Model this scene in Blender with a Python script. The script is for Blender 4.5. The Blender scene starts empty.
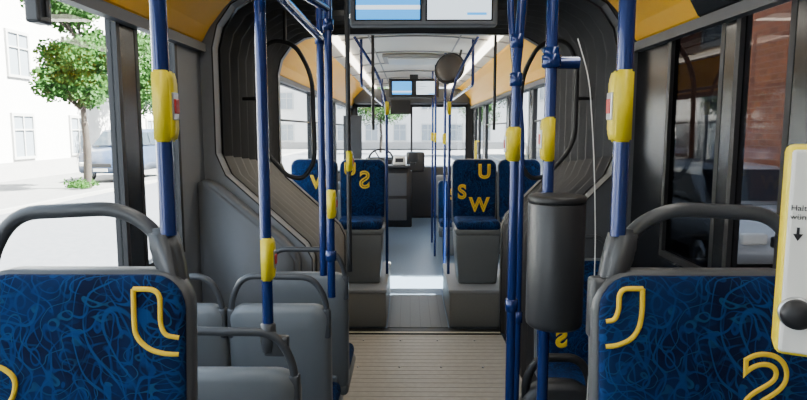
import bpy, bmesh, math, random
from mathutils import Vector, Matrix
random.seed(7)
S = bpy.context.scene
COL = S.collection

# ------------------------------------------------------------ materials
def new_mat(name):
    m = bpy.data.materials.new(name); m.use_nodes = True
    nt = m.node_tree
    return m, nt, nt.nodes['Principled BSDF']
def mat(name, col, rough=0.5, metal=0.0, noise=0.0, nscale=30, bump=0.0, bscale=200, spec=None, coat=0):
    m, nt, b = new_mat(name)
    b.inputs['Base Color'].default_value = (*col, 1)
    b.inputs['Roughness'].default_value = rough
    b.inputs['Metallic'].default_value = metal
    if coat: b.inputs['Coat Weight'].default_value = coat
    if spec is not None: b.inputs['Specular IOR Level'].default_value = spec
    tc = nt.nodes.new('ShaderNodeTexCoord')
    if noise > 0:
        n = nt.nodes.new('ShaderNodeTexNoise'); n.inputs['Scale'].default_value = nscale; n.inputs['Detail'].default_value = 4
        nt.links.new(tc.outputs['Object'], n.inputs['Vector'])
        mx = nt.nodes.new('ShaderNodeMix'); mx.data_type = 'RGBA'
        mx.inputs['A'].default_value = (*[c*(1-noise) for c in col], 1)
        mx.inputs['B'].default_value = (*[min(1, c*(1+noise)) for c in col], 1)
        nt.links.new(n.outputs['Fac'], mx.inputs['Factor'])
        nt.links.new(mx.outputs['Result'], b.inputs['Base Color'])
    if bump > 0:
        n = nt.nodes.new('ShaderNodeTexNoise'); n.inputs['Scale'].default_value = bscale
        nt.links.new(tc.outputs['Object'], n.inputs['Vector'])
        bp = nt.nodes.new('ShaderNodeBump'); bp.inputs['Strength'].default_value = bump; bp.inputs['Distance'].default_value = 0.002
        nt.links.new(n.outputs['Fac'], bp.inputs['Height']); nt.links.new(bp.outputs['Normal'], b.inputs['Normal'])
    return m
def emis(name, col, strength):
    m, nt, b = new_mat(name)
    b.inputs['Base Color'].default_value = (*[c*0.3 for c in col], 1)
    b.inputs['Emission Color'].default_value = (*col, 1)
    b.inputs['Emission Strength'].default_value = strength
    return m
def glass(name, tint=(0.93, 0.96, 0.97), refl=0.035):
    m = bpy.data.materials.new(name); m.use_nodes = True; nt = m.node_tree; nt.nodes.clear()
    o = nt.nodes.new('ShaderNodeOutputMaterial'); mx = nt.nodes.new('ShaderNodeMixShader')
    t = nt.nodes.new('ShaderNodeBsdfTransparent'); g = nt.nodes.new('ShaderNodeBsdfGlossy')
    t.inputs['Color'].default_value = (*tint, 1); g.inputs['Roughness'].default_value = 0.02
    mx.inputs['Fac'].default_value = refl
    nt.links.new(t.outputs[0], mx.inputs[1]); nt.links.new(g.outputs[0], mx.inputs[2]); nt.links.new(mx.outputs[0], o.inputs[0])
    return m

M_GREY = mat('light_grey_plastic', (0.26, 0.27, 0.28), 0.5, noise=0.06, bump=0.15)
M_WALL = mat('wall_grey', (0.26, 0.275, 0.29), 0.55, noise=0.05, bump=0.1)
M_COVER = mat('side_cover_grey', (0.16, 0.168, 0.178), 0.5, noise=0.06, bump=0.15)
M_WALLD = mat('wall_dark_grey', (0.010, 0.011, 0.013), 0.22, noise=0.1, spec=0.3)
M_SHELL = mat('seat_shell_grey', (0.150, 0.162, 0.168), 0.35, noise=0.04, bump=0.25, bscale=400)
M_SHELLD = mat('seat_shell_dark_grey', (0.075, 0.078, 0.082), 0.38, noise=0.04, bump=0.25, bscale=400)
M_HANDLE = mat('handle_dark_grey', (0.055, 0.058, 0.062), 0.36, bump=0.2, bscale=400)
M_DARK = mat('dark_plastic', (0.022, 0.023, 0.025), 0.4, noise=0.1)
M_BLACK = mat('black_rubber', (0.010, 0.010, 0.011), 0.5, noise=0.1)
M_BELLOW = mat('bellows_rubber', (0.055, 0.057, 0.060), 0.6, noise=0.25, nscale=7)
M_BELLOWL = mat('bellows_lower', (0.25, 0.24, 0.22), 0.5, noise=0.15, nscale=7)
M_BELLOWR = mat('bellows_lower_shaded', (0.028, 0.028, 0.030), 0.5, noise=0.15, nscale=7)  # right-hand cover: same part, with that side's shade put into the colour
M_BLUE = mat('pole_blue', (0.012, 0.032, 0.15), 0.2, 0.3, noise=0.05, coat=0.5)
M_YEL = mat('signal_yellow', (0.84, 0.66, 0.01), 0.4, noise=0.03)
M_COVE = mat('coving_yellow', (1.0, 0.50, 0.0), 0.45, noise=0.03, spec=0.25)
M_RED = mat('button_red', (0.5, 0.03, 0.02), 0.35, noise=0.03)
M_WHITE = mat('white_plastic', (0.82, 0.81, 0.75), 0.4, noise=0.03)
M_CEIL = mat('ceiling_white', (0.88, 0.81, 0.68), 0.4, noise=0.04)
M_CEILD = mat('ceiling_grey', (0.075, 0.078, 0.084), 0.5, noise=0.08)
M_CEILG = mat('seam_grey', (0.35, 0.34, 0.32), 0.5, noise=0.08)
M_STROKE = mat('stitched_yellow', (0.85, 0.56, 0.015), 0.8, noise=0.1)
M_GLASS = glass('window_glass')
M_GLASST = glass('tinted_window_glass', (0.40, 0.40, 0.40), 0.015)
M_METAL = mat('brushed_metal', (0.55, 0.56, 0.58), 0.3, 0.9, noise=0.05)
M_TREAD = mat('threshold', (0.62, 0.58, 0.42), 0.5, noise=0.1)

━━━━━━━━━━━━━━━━

Write out the data precisely as given, excluding the pictures.

Reply →
Model this scene in Blender with a Python script. The script is for Blender 4.5. The Blender scene starts empty.
import bpy, bmesh, math, random
from mathutils import Vector, Matrix
random.seed(7)
S = bpy.context.scene
COL = S.collection

# ------------------------------------------------------------ materials
def new_mat(name):
    m = bpy.data.materials.new(name); m.use_nodes = True
    nt = m.node_tree
    return m, nt, nt.nodes['Principled BSDF']
def mat(name, col, rough=0.5, metal=0.0, noise=0.0, nscale=30, bump=0.0, bscale=200, spec=None, coat=0):
    m, nt, b = new_mat(name)
    b.inputs['Base Color'].default_value = (*col, 1)
    b.inputs['Roughness'].default_value = rough
    b.inputs['Metallic'].default_value = metal
    if coat: b.inputs['Coat Weight'].default_value = coat
    if spec is not None: b.inputs['Specular IOR Level'].default_value = spec
    tc = nt.nodes.new('ShaderNodeTexCoord')
    if noise > 0:
        n = nt.nodes.new('ShaderNodeTexNoise'); n.inputs['Scale'].default_value = nscale; n.inputs['Detail'].default_value = 4
        nt.links.new(tc.outputs['Object'], n.inputs['Vector'])
        mx = nt.nodes.new('ShaderNodeMix'); mx.data_type = 'RGBA'
        mx.inputs['A'].default_value = (*[c*(1-noise) for c in col], 1)
        mx.inputs['B'].default_value = (*[min(1, c*(1+noise)) for c in col], 1)
        nt.links.new(n.outputs['Fac'], mx.inputs['Factor'])
        nt.links.new(mx.outputs['Result'], b.inputs['Base Color'])
    if bump > 0:
        n = nt.nodes.new('ShaderNodeTexNoise'); n.inputs['Scale'].default_value = bscale
        nt.links.new(tc.outputs['Object'], n.inputs['Vector'])
        bp = nt.nodes.new('ShaderNodeBump'); bp.inputs['Strength'].default_value = bump; bp.inputs['Distance'].default_value = 0.002
        nt.links.new(n.outputs['Fac'], bp.inputs['Height']); nt.links.new(bp.outputs['Normal'], b.inputs['Normal'])
    return m
def emis(name, col, strength):
    m, nt, b = new_mat(name)
    b.inputs['Base Color'].default_value = (*[c*0.3 for c in col], 1)
    b.inputs['Emission Color'].default_value = (*col, 1)
    b.inputs['Emission Strength'].default_value = strength
    return m
def glass(name, tint=(0.93, 0.96, 0.97), refl=0.035):
    m = bpy.data.materials.new(name); m.use_nodes = True; nt = m.node_tree; nt.nodes.clear()
    o = nt.nodes.new('ShaderNodeOutputMaterial'); mx = nt.nodes.new('ShaderNodeMixShader')
    t = nt.nodes.new('ShaderNodeBsdfTransparent'); g = nt.nodes.new('ShaderNodeBsdfGlossy')
    t.inputs['Color'].default_value = (*tint, 1); g.inputs['Roughness'].default_value = 0.02
    mx.inputs['Fac'].default_value = refl
    nt.links.new(t.outputs[0], mx.inputs[1]); nt.links.new(g.outputs[0], mx.inputs[2]); nt.links.new(mx.outputs[0], o.inputs[0])
    return m

M_GREY = mat('light_grey_plastic', (0.26, 0.27, 0.28), 0.5, noise=0.06, bump=0.15)
M_WALL = mat('wall_grey', (0.26, 0.275, 0.29), 0.55, noise=0.05, bump=0.1)
M_COVER = mat('side_cover_grey', (0.16, 0.168, 0.178), 0.5, noise=0.06, bump=0.15)
M_WALLD = mat('wall_dark_grey', (0.010, 0.011, 0.013), 0.22, noise=0.1, spec=0.3)
M_SHELL = mat('seat_shell_grey', (0.150, 0.162, 0.168), 0.35, noise=0.04, bump=0.25, bscale=400)
M_SHELLD = mat('seat_shell_dark_grey', (0.075, 0.078, 0.082), 0.38, noise=0.04, bump=0.25, bscale=400)
M_HANDLE = mat('handle_dark_grey', (0.055, 0.058, 0.062), 0.36, bump=0.2, bscale=400)
M_DARK = mat('dark_plastic', (0.022, 0.023, 0.025), 0.4, noise=0.1)
M_BLACK = mat('black_rubber', (0.010, 0.010, 0.011), 0.5, noise=0.1)
M_BELLOW = mat('bellows_rubber', (0.055, 0.057, 0.060), 0.6, noise=0.25, nscale=7)
M_BELLOWL = mat('bellows_lower', (0.25, 0.24, 0.22), 0.5, noise=0.15, nscale=7)
M_BELLOWR = mat('bellows_lower_shaded', (0.028, 0.028, 0.030), 0.5, noise=0.15, nscale=7)  # right-hand cover: same part, with that side's shade put into the colour
M_BLUE = mat('pole_blue', (0.012, 0.032, 0.15), 0.2, 0.3, noise=0.05, coat=0.5)
M_YEL = mat('signal_yellow', (0.84, 0.66, 0.01), 0.4, noise=0.03)
M_COVE = mat('coving_yellow', (1.0, 0.50, 0.0), 0.45, noise=0.03, spec=0.25)
M_RED = mat('button_red', (0.5, 0.03, 0.02), 0.35, noise=0.03)
M_WHITE = mat('white_plastic', (0.82, 0.81, 0.75), 0.4, noise=0.03)
M_CEIL = mat('ceiling_white', (0.88, 0.81, 0.68), 0.4, noise=0.04)
M_CEILD = mat('ceiling_grey', (0.075, 0.078, 0.084), 0.5, noise=0.08)
M_CEILG = mat('seam_grey', (0.35, 0.34, 0.32), 0.5, noise=0.08)
M_STROKE = mat('stitched_yellow', (0.85, 0.56, 0.015), 0.8, noise=0.1)
M_GLASS = glass('window_glass')
M_GLASST = glass('tinted_window_glass', (0.40, 0.40, 0.40), 0.015)
M_METAL = mat('brushed_metal', (0.55, 0.56, 0.58), 0.3, 0.9, noise=0.05)
M_TREAD = mat('threshold', (0.62, 0.58, 0.42), 0.5, noise=0.1)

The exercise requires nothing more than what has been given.